Task requirements:
Print the lines of the data, starting with the first, up to and including the line where "from mathutils import Vector, Matrix, noise" appears.

Data lines:
# # # #

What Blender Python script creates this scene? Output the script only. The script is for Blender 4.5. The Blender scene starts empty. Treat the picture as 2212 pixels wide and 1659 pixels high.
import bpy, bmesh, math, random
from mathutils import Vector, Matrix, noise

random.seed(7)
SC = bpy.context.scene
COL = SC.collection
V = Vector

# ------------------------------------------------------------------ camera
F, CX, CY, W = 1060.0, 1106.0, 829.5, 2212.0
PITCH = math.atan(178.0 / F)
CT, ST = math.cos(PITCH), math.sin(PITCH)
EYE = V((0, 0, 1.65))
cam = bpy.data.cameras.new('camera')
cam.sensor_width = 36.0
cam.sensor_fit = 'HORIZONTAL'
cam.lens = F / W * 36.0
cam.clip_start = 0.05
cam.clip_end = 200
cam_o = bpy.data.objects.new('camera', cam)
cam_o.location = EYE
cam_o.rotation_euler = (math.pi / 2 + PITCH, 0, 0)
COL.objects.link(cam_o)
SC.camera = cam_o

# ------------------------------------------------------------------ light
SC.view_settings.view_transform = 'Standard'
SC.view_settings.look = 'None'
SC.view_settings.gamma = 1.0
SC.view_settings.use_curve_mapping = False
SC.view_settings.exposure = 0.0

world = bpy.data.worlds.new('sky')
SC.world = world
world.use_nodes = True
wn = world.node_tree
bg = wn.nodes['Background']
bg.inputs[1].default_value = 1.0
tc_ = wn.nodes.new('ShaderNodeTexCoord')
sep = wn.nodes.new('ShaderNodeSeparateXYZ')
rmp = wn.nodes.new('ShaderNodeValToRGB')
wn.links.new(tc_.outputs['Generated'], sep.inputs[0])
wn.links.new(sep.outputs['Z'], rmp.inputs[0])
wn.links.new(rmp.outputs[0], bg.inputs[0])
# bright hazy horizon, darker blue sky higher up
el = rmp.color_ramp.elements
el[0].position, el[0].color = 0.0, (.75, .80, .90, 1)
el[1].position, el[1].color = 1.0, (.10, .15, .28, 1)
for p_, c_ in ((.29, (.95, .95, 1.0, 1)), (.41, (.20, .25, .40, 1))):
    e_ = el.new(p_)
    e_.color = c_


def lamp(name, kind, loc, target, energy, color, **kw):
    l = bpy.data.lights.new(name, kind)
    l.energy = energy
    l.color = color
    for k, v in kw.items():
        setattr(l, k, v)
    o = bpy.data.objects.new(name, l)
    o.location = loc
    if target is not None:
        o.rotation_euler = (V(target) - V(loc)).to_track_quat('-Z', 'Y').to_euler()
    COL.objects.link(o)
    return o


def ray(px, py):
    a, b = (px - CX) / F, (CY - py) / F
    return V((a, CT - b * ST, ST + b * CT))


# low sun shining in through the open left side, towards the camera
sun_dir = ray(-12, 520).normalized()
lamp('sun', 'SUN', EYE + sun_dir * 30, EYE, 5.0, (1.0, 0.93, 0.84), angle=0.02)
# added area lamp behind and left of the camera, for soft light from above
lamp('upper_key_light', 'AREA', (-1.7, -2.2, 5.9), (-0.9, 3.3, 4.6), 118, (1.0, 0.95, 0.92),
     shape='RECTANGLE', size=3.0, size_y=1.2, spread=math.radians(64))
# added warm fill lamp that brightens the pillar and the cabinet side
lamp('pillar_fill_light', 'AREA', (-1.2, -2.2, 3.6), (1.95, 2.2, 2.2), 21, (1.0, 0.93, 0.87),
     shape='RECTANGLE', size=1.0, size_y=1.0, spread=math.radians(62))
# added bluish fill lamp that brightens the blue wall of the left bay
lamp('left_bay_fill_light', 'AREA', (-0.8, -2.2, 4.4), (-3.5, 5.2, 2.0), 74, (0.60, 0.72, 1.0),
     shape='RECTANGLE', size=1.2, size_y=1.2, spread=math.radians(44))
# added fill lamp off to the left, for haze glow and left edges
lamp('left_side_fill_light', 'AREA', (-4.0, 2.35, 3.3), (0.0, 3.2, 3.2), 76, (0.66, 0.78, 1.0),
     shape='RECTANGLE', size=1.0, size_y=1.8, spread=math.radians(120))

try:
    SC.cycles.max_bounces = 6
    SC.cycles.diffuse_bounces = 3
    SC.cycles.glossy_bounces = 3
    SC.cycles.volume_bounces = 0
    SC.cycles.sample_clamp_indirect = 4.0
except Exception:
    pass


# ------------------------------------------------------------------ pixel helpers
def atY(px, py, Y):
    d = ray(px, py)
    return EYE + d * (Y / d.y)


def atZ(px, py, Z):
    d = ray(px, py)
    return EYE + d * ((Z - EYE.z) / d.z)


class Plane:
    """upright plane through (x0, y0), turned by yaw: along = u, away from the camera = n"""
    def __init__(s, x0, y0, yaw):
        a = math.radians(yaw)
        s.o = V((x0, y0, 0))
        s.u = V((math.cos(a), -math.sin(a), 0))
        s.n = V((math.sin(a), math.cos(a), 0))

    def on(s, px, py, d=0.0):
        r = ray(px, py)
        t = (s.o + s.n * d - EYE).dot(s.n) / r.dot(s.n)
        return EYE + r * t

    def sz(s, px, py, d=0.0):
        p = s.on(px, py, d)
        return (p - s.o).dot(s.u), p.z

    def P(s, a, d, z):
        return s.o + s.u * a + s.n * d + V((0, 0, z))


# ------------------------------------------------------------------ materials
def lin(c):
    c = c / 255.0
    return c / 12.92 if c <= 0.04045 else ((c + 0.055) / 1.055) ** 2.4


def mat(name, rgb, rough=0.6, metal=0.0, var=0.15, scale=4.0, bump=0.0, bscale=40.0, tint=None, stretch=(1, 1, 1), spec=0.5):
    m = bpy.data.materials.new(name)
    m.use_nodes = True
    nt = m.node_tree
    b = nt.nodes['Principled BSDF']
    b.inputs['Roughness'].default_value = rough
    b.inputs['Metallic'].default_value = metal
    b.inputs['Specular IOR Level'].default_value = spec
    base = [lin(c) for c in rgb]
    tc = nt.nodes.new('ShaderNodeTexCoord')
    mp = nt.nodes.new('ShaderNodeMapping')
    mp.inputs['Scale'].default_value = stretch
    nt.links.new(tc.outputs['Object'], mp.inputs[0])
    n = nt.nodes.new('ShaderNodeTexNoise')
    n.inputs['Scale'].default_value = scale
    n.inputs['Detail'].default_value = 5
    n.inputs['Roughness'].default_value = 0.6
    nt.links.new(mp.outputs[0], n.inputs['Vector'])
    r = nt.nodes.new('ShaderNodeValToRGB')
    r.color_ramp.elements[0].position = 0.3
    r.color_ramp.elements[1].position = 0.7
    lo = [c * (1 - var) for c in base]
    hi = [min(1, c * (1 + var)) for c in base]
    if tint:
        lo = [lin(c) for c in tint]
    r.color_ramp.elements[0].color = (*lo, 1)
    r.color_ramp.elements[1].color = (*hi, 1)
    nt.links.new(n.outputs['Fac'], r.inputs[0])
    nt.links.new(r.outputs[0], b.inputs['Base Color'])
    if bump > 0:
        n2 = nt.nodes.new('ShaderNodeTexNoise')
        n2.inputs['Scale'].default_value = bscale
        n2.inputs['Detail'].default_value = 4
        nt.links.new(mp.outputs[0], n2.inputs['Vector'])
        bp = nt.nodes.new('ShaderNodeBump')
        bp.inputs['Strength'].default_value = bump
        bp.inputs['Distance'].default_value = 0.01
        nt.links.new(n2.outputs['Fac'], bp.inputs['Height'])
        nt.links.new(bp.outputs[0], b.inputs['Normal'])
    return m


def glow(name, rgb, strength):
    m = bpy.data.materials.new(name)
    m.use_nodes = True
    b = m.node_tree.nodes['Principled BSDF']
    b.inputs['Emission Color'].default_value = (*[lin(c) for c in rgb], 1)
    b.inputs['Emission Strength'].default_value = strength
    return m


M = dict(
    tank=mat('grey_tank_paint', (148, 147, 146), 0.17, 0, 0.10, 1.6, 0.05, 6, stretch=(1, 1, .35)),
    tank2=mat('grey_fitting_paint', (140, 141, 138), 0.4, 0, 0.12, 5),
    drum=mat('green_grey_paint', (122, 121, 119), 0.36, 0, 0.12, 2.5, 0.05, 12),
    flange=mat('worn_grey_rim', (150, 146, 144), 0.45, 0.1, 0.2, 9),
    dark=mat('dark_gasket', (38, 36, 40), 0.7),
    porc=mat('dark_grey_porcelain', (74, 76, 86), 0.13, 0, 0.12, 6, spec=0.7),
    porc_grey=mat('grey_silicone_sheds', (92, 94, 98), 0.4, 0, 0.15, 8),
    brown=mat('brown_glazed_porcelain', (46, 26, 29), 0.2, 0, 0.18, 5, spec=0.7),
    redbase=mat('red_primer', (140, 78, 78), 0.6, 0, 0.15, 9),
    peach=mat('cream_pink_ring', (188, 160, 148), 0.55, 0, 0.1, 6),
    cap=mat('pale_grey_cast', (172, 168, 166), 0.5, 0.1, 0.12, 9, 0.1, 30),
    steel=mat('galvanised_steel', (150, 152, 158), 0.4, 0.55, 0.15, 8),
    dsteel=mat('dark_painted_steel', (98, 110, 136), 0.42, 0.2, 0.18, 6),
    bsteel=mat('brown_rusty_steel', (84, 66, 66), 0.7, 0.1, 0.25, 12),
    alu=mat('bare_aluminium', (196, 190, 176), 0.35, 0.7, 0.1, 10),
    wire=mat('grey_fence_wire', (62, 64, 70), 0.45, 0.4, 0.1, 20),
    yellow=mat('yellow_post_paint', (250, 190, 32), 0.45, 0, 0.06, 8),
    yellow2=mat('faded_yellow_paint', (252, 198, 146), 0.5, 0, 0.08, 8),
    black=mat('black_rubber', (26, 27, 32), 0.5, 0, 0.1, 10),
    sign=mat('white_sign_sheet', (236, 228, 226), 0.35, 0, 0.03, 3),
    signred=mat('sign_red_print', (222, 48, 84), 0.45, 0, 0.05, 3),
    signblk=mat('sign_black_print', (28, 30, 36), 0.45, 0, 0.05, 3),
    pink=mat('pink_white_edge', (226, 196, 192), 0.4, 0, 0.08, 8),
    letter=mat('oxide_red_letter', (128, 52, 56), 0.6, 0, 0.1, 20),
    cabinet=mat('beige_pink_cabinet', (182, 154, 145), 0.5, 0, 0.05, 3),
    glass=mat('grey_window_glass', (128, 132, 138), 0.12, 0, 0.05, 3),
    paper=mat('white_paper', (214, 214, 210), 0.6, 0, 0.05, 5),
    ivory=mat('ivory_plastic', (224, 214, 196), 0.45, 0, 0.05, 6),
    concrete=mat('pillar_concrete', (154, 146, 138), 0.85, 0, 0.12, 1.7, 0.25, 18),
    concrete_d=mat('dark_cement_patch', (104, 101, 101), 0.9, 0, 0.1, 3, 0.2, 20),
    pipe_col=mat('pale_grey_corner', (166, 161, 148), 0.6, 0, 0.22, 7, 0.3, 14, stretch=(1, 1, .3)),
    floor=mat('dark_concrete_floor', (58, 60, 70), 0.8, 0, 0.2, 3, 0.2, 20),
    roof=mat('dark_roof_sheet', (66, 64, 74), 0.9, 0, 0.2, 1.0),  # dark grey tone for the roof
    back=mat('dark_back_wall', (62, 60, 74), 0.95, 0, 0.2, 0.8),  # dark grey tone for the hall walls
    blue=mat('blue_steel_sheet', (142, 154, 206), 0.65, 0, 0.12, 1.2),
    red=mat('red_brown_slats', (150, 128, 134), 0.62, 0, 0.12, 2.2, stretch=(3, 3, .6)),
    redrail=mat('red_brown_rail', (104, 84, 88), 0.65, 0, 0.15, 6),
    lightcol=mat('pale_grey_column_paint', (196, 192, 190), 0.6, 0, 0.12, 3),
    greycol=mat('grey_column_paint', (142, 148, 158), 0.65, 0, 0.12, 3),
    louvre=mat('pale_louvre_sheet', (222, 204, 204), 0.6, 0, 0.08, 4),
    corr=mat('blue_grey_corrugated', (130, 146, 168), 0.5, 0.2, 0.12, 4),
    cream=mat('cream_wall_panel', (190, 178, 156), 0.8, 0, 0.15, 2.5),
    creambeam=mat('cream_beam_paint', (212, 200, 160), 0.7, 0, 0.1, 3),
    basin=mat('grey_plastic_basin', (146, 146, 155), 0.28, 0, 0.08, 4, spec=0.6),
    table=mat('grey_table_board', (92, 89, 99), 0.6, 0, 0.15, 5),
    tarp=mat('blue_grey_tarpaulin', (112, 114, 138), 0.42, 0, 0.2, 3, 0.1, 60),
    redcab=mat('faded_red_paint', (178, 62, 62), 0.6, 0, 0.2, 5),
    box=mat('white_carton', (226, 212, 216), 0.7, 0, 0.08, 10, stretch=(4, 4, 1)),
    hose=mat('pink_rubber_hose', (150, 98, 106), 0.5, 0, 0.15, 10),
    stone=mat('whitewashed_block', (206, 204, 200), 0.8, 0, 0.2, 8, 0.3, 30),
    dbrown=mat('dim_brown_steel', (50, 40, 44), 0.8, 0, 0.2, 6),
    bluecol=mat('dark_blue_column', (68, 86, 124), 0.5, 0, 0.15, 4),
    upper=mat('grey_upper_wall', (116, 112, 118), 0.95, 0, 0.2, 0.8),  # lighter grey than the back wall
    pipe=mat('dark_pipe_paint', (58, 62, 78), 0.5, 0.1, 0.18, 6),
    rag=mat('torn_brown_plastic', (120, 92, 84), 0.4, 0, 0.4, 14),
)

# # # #

Full output:
What Blender Python script creates this scene? Output the script only. The script is for Blender 4.5. The Blender scene starts empty. Treat the picture as 2212 pixels wide and 1659 pixels high.
import bpy, bmesh, math, random
from mathutils import Vector, Matrix, noise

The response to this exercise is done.